Carpetright reported a slump in full-year profit as it took a hit from the weaker pound and the revamp of its stores.

In the 52 weeks to 29 April, underlying pre-tax profit fell to £14.4m from £18.3m the year before, which the company said was in line with market expectations, while statutory pre-tax profit slumped to £900,000 from £12.8m.

Group revenue edged up to £457.6m from £456.8m, while year-end net debt stood at £9.8m, up significantly from £1.1m in 2016 due to the accelerated store refurbishment programme.

In the UK, LFL sales in the second half rose 1.8%, partially mitigating the 2.8% drop in the first half to give a full-year decline of 0.5% versus 2.8% growth

in 2016. Meanwhile, underlying operating profit fell to £10.7m from £17.8m, partly reflecting the pound's depreciation in the aftermath of the Brexit vote.

In Rest of Europe, LFL sales growth came in at 2.5%, marking a slowdown from the previous year's 4.8%, but underlying operating profit rose to £5.7m from £2.5m.

Chief executive Wilf Walsh said: "I am pleased to report on a year of significant strategic progress, as we implemented a wide-ranging programme of investment and operational change, to refresh and update the Carpetright brand. Our strategy is on track and the positive response we have received from these initiatives has encouraged us to press ahead with plans to complete the refurbishment of the UK store estate by the end of 2018 and to extend the programme in the Rest of Europe.

"We have made an encouraging start to the new financial year, underpinned by the improving performance of our refurbished UK estate. While a challenging consumer environment and competitive landscape remain headwinds, we are confident the additional potential in our self-help initiatives will support an increase in market share."

Shore Capital noted that headline underlying pre-tax profit of £14.4m was ahead of consensus expectations of £14.1m and its expectations of £14m. Revenue was also above Shore's estimate of £457m.

Neil Wilson, senior market analyst at ETX Capital, said: "Overall a decent enough second half has slightly offset a weak first half - LFL sales rose 1.8%, partially making up for the 2.8% decline in the first half. The question is whether this progress will be maintained.
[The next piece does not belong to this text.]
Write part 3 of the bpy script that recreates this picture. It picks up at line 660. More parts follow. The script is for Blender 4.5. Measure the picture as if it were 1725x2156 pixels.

"Investors are seeing this as a glass half full - shares leapt more than11% on the open. But doubts remain with the stock down a fifth since April. Carpetright has suffered a serious decline since last June as investors shy away from companies whose chief exposure is to UK consumers. Any turnaround has to be viewed in the context of a very tough market that might get tougher yet as inflation climbs and wages fail to keep pace."